Nellie Ngampa Coulthard
Words: Clare G. Coleman
Vines of paint scraggle across the dotted landscape of the canvas, bearing flowers. It is this almost figurative plant life, meandering across the surface of a desert-style abstraction, that makes Nellie Ngampa Coulthard’s work so different. Her paintings, each titled Tjuntala Ngurangka – or Country with acacia wattle in English – are precisely that: classical Ngura (Country) paintings where the plants dominate the surface of the canvas, just like they do on the actual surface of Ngura. In the words of Beth Conway, manager at Iwantja Arts with which the artist works, “Coulthard depicts her favourite native flora that surrounds her Country with vibrant, luminescent colour with her distinctive dotting technique.”

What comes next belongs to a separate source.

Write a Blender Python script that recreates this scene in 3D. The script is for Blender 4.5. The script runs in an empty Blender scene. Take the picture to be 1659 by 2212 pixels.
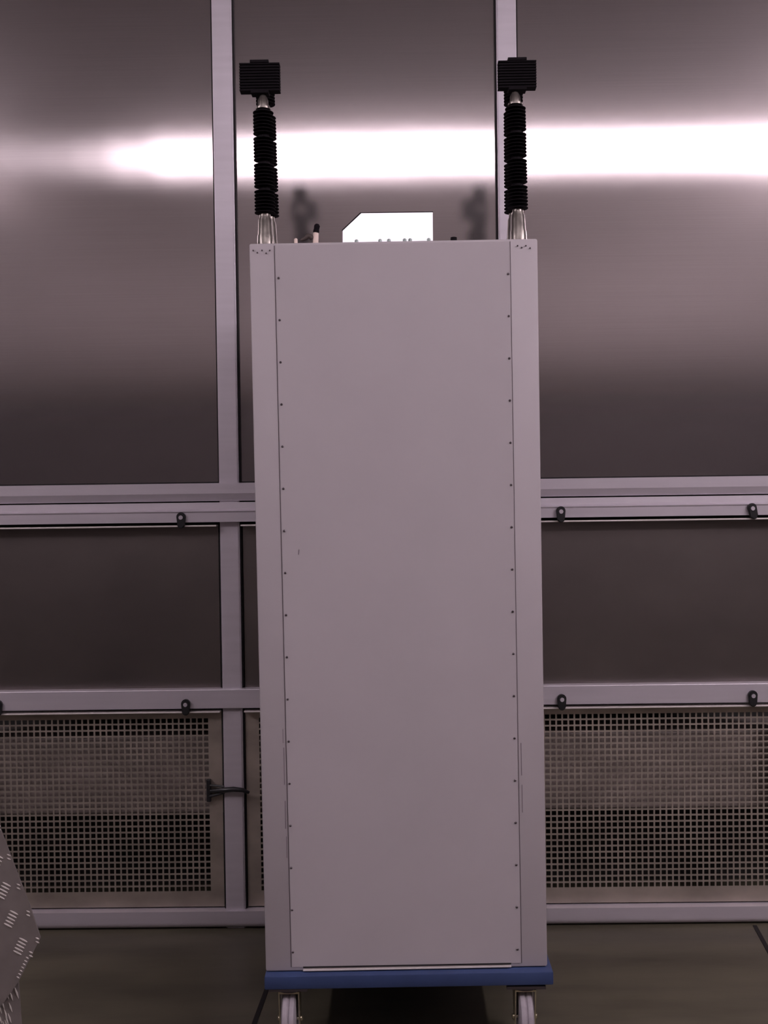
import bpy, bmesh, math, random
from mathutils import Vector, Matrix

# ------------------------------------------------------------------ camera
F_PX, W_PX, H_PX = 2300.0, 1659.0, 2212.0
EYE = Vector((0.0, 0.0, 1.222))
PITCH, YAW, ROLL = 0.0205, 0.0090, math.radians(0.76)
fwd = Vector((-math.sin(YAW) * math.cos(PITCH), math.cos(YAW) * math.cos(PITCH), -math.sin(PITCH)))
r0 = fwd.cross(Vector((0, 0, 1))).normalized()
u0 = r0.cross(fwd).normalized()
cr = r0 * math.cos(ROLL) - u0 * math.sin(ROLL)
cu = u0 * math.cos(ROLL) + r0 * math.sin(ROLL)
cam = bpy.data.objects.new('camera', bpy.data.cameras.new('camera'))
cam.data.sensor_fit = 'VERTICAL'
cam.data.sensor_height = 36.0
cam.data.lens = F_PX / H_PX * 36.0
cam.data.clip_start = 0.02
m = Matrix((cr, cu, -fwd)).transposed().to_4x4()
m.translation = EYE
cam.matrix_world = m
bpy.context.scene.collection.objects.link(cam)
bpy.context.scene.camera = cam


def at(px, py, Y):
    """measured photo point on the upright plane at depth Y (metres)"""
    d = fwd + cr * ((px - W_PX / 2) / F_PX) + cu * ((H_PX / 2 - py) / F_PX)
    return EYE + d * (Y / d.y)


# ------------------------------------------------------------------ world, exposure
sc = bpy.context.scene
sc.view_settings.view_transform = 'Standard'
sc.view_settings.look = 'None'
sc.view_settings.gamma = 1.0
sc.view_settings.use_curve_mapping = False
sc.view_settings.exposure = 0.34
w = bpy.data.worlds.new('world')
sc.world = w
w.use_nodes = True
w.node_tree.nodes['Background'].inputs[0].default_value = (0.5, 0.45, 0.5, 1)
w.node_tree.nodes['Background'].inputs[1].default_value = 0.0
LAMP_COL = (1.0, 0.86, 0.94)
LAMP_E = 10.0
SIDE_FILL_E = 62.0  # strength of the two added side fill lamps
LAMP_Y, LAMP_X0, LAMP_X1, LAMP_W = 0.27, -2.6, 2.55, 0.10
CEIL = 3.10
YW = 2.98            # face of the clad wall

C = sc.collection
PI = math.pi
random.seed(4)


# ------------------------------------------------------------------ materials
def mat(name, col, rough=0.5, metal=0.0, spec=0.5, noise=None, bump=None, aniso=0.0, coat=0.0):
    """noise=(scale_vec, amount)  bump=(scale_vec, strength, distance)"""
    mt = bpy.data.materials.new(name)
    mt.use_nodes = True
    nt = mt.node_tree
    b = nt.nodes['Principled BSDF']
    b.inputs['Base Color'].default_value = (*col, 1)
    b.inputs['Roughness'].default_value = rough
    b.inputs['Metallic'].default_value = metal
    b.inputs['Specular IOR Level'].default_value = spec
    b.inputs['Anisotropic'].default_value = aniso
    b.inputs['Coat Weight'].default_value = coat
    tc = nt.nodes.new('ShaderNodeTexCoord')

    def noise_tex(scale, detail=4):
        mp = nt.nodes.new('ShaderNodeMapping')
        mp.inputs['Scale'].default_value = scale
        nt.links.new(tc.outputs['Object'], mp.inputs[0])
        n = nt.nodes.new('ShaderNodeTexNoise')
        n.inputs['Scale'].default_value = 1.0
        n.inputs['Detail'].default_value = detail
        nt.links.new(mp.outputs[0], n.inputs[0])
        return n
    if noise:
        n = noise_tex(noise[0])
        mr = nt.nodes.new('ShaderNodeMapRange')
        mr.inputs['From Min'].default_value = 0.25
        mr.inputs['From Max'].default_value = 0.75
        mr.inputs['To Min'].default_value = 1 - noise[1]
        mr.inputs['To Max'].default_value = 1 + noise[1]
        nt.links.new(n.outputs[0], mr.inputs[0])
        mx = nt.nodes.new('ShaderNodeVectorMath')
        mx.operation = 'SCALE'
        mx.inputs[0].default_value = col
        nt.links.new(mr.outputs[0], mx.inputs['Scale'])
        nt.links.new(mx.outputs[0], b.inputs['Base Color'])
    if bump:
        n = noise_tex(bump[0])
        bp = nt.nodes.new('ShaderNodeBump')
        bp.inputs['Strength'].default_value = bump[1]
        bp.inputs['Distance'].default_value = bump[2]
        nt.links.new(n.outputs[0], bp.inputs['Height'])
        nt.links.new(bp.outputs[0], b.inputs['Normal'])
    return mt


def add_tangent(mt):
    nt = mt.node_tree
    t = nt.nodes.new('ShaderNodeTangent')
    t.direction_type = 'RADIAL'
    t.axis = 'Z'
    nt.links.new(t.outputs[0], nt.nodes['Principled BSDF'].inputs['Tangent'])


M = {}
M['steel'] = mat('brushed_steel', (0.52, 0.475, 0.48), 0.120, 1.0, noise=((2.0, 2.0, 300.0), 0.04), bump=((1.3, 1.3, 2.4), 0.10, 0.003))
def two_lobe(mt, rough2, fac):
    """satin metal: a fairly sharp reflection over a broad one"""
    nt = mt.node_tree
    a = nt.nodes['Principled BSDF']
    g = nt.nodes.new('ShaderNodeBsdfPrincipled')
    g.inputs['Metallic'].default_value = a.inputs['Metallic'].default_value
    g.inputs['Roughness'].default_value = rough2
    for nm in ('Base Color', 'Normal'):
        if a.inputs[nm].links:
            nt.links.new(a.inputs[nm].links[0].from_socket, g.inputs[nm])
        else:
            g.inputs[nm].default_value = a.inputs[nm].default_value
    h = nt.nodes.new('ShaderNodeBsdfGlossy')
    h.distribution = 'BECKMANN'
    h.inputs['Roughness'].default_value = a.inputs['Roughness'].default_value
    for src, dst in (('Base Color', 'Color'), ('Normal', 'Normal')):
        if a.inputs[src].links:
            nt.links.new(a.inputs[src].links[0].from_socket, h.inputs[dst])
    mx = nt.nodes.new('ShaderNodeMixShader')
    mx.inputs[0].default_value = fac
    nt.links.new(h.outputs[0], mx.inputs[1])
    nt.links.new(g.outputs[0], mx.inputs[2])
    nt.links.new(mx.outputs[0], nt.nodes['Material Output'].inputs[0])


two_lobe(M['steel'], 0.38, 0.13)
M['dark_steel'] = mat('dark_steel', (0.24, 0.212, 0.205), 0.40, 1.0, noise=((3, 3, 4), 0.12))
M['mesh_steel'] = mat('perforated_steel', (0.44, 0.39, 0.335), 0.5, 0.65, noise=((9, 9, 14), 0.22))
M['alu'] = mat('anodised_aluminium', (0.62, 0.58, 0.635), 0.42, 0.35, noise=((4, 4, 60), 0.04))
M['lip'] = mat('bare_lip_metal', (0.82, 0.76, 0.74), 0.4, 0.2)
M['gap'] = mat('black_gap_rubber', (0.008, 0.006, 0.007), 0.8)
M['cavity'] = mat('dark_cavity', (0.03, 0.028, 0.026), 0.8)
M['duct'] = mat('dusty_duct_metal', (0.36, 0.31, 0.29), 0.6, 0.1, noise=((5, 5, 9), 0.25))
M['cabinet'] = mat('pale_grey_powder_coat', (0.445, 0.41, 0.432), 0.55, 0.0, 0.35, noise=((6, 6, 6), 0.025), bump=((500, 500, 500), 0.08, 0.001))
M['seam'] = mat('seam_shadow_gap', (0.10, 0.08, 0.09), 0.8)  # one dark tone for the panel seams and rivets
M['screw'] = mat('dark_screw', (0.13, 0.11, 0.12), 0.35, 0.8)
M['blue'] = mat('blue_paint', (0.036, 0.058, 0.145), 0.45, 0.0, 0.4, noise=((12, 12, 12), 0.12))
M['black'] = mat('black_rubber', (0.008, 0.006, 0.008), 0.75, 0.0, 0.1)
M['clip'] = mat('black_plastic', (0.018, 0.018, 0.020), 0.38)
M['chrome'] = mat('cast_bright_metal', (0.17, 0.155, 0.14), 0.30, 0.8, noise=((60, 60, 40), 0.30), bump=((70, 70, 30), 0.25, 0.003))
M['zinc'] = mat('zinc_plated_steel', (0.72, 0.66, 0.50), 0.28, 1.0)
M['tyre'] = mat('grey_rubber_tyre', (0.34, 0.31, 0.34), 0.6, noise=((80, 80, 80), 0.1))
M['plate'] = mat('bright_galvanised_plate', (0.86, 0.88, 0.97), 0.36, 0.9, noise=((14, 14, 14), 0.05))
M['cream'] = mat('cream_plastic', (0.80, 0.66, 0.58), 0.5)
M['tread'] = mat('tread_plate_aluminium', (0.30, 0.265, 0.26), 0.45, 0.5, noise=((20, 20, 20), 0.15))
M['tread_bar'] = mat('tread_bar_aluminium', (0.88, 0.83, 0.80), 0.28, 0.55)  # bars far paler than the plate: their bright reflection put into the colour
M['floor'] = mat('worn_floor_sheet', (0.088, 0.080, 0.054), 0.42, 0.0, 0.5, noise=((2.2, 9.0, 3), 0.35), bump=((5, 14, 5), 0.25, 0.004))
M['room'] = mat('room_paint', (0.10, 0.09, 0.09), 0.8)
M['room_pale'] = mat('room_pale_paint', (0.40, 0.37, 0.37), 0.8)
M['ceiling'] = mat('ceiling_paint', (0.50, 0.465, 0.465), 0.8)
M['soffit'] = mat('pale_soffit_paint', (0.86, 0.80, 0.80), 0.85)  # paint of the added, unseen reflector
M['housing'] = mat('lamp_housing_white', (0.8, 0.8, 0.8), 0.5)
FADE_LEVELS = ((-2.6, 0.03), (-2.05, 0.05), (-1.85, 0.08), (-1.65, 0.15), (-1.45, 0.34), (-1.2, 0.7), (-0.63, 1.0))  # emission stepped dimmer leftward, made up to fade out the mirrored band
for nm, f in [('lamp_%d' % k, v[1]) for k, v in enumerate(FADE_LEVELS)] + [('lamp_side_left', SIDE_FILL_E / LAMP_E * 0.6), ('lamp_side_right', SIDE_FILL_E / LAMP_E)]:
    lm = bpy.data.materials.new(nm + '_diffuser')
    lm.use_nodes = True
    lb = lm.node_tree.nodes['Principled BSDF']
    lb.inputs['Base Color'].default_value = (0.8, 0.8, 0.8, 1)
    lb.inputs['Emission Color'].default_value = (*LAMP_COL, 1)
    lb.inputs['Emission Strength'].default_value = LAMP_E * f
    M[nm] = lm


# ------------------------------------------------------------------ mesh helpers
def box(bm, x0, x1, y0, y1, z0, z1, bev=0.0):
    v = [bm.verts.new((x, y, z)) for x in (x0, x1) for y in (y0, y1) for z in (z0, z1)]
    fs = []
    for q in ((0, 1, 3, 2), (4, 6, 7, 5), (0, 4, 5, 1), (2, 3, 7, 6), (0, 2, 6, 4), (1, 5, 7, 3)):
        fs.append(bm.faces.new([v[i] for i in q]))
    if bev:
        es = list({e for f in fs for e in f.edges})
        bmesh.ops.bevel(bm, geom=es, offset=bev, segments=2, affect='EDGES', profile=0.5)
    return v


def hexa(bm, bottom, top, bev=0.0):
    """solid from 4 bottom and 4 top corners"""
    a = [bm.verts.new(p) for p in bottom]
    b = [bm.verts.new(p) for p in top]
    fs = [bm.faces.new(a[::-1]), bm.faces.new(b)]
    for i in range(4):
        j = (i + 1) % 4
        fs.append(bm.faces.new((a[i], a[j], b[j], b[i])))
    if bev:
        es = list({e for f in fs for e in f.edges})
        bmesh.ops.bevel(bm, geom=es, offset=bev, segments=2, affect='EDGES', profile=0.5)


def lathe(bm, prof, cx=0, cy=0, seg=28, axis='Z'):
    rings = []
    for r, h in prof:
        ring = []
        for i in range(seg):
            a = 2 * PI * i / seg
            if axis == 'Z':
                p = (cx + r * math.cos(a), cy + r * math.sin(a), h)
            elif axis == 'X':
                p = (h, cx + r * math.cos(a), cy + r * math.sin(a))
            else:
                p = (cx + r * math.cos(a), h, cy + r * math.sin(a))
            ring.append(bm.verts.new(p))
        rings.append(ring)
    for k in range(len(rings) - 1):
        for i in range(seg):
            j = (i + 1) % seg
            bm.faces.new((rings[k][i], rings[k][j], rings[k + 1][j], rings[k + 1][i]))
    bm.faces.new(rings[0][::-1])
    bm.faces.new(rings[-1])


def extr_x(bm, pts, x0, x1):
    """closed (y, z) outline extruded along X"""
    a = [bm.verts.new((x0, y, z)) for y, z in pts]
    b = [bm.verts.new((x1, y, z)) for y, z in pts]
    bm.faces.new(a)
    bm.faces.new(b[::-1])
    for i in range(len(pts)):
        j = (i + 1) % len(pts)
        bm.faces.new((a[i], b[i], b[j], a[j]))


def prism(bm, pts, d):
    """polygon of 3-D points pushed along vector d"""
    a = [bm.verts.new(p) for p in pts]
    b = [bm.verts.new(Vector(p) + d) for p in pts]
    bm.faces.new(a)
    bm.faces.new(b[::-1])
    for i in range(len(pts)):
        j = (i + 1) % len(pts)
        bm.faces.new((a[i], b[i], b[j], a[j]))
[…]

The colours of her work powerfully represent her Ngura; the purple of wildflowers (and of gibber and stone), the gold of spinifex and grass. As with many Yankunytjatjara works, the colours are only strange to those who have never been to those places; to frequent desert visitors they are so perfect as to invoke reminiscence. The high contrast acacia flowers and their carrier branches provide stark contrast, breaking the field and drawing the eye.

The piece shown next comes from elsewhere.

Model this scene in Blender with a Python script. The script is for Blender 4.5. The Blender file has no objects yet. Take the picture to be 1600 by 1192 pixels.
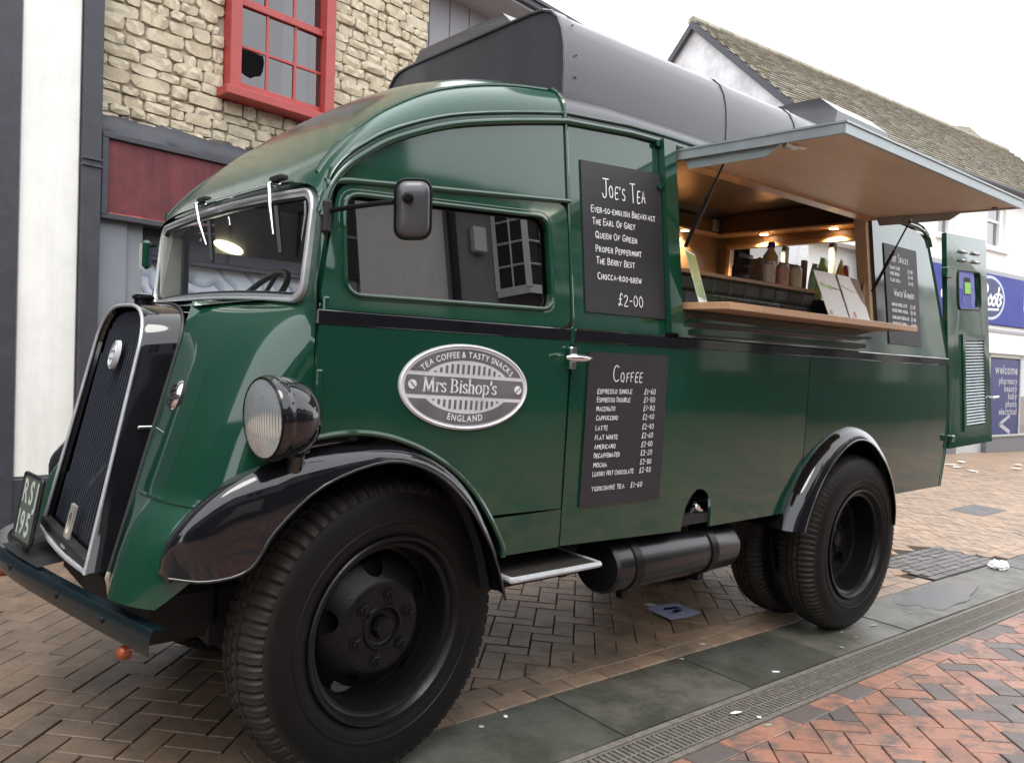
import bpy, bmesh, math, random
from math import sin, cos, pi, radians, sqrt, atan2
from mathutils import Vector, Matrix
from mathutils.geometry import tessellate_polygon

random.seed(11)
SC = bpy.context.scene
COL = SC.collection

# ------------------------------------------------------------------ camera, sky, sun, exposure
TH, PITCH, ROLL = .8722, -.0106, .0276
CAMPOS = Vector((-1.2976, -2.0092, 1.2749))
_F = Vector((cos(TH), sin(TH), 0)); _R = Vector((sin(TH), -cos(TH), 0)); _U = Vector((0, 0, 1))
_F2 = _F * cos(PITCH) + _U * sin(PITCH); _U2 = _U * cos(PITCH) - _F * sin(PITCH)
CR = _R * cos(ROLL) + _U2 * sin(ROLL); CU = -_R * sin(ROLL) + _U2 * cos(ROLL)
cam = bpy.data.objects.new('camera', bpy.data.cameras.new('camera'))
COL.objects.link(cam)
M = Matrix.Identity(4)
for i in range(3):
    M[i][0] = CR[i]; M[i][1] = CU[i]; M[i][2] = -_F2[i]; M[i][3] = CAMPOS[i]
cam.matrix_world = M
cam.data.sensor_width = 36
cam.data.lens = 1249.7 / 1600 * 36
cam.data.clip_start = .02
cam.data.clip_end = 2000
SC.camera = cam

def project(p):
    d = Vector(p) - CAMPOS
    z = d.dot(_F2)
    if z < .05: return None
    return 800 + 1249.7 * d.dot(CR) / z, 596 - 1249.7 * d.dot(CU) / z, z

world = bpy.data.worlds.new('World'); SC.world = world; world.use_nodes = True
wn = world.node_tree.nodes; wl = world.node_tree.links
bg = wn['Background']
sky = wn.new('ShaderNodeTexSky'); sky.sky_type = 'NISHITA'; sky.sun_disc = False
SUN_EL, SUN_AZ = radians(62), radians(215)
sky.sun_elevation = SUN_EL; sky.sun_rotation = SUN_AZ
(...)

Coulthard’s expression has led to some deserved success. In 2020 she was a finalist at the National Aboriginal and Torres Strait Islander Art Awards and the Wynne Prize at the Art Gallery of New South Wales. In October 2020 her work was exhibited as part of Tarnanthi on Tour: Kulata Tjuta at Musée des Beaux-Arts de Rennes in France. April 2021 sees Coulthard’s works mounted at Melbourne’s Alcaston Gallery, marking her first solo at a premiere commercial space.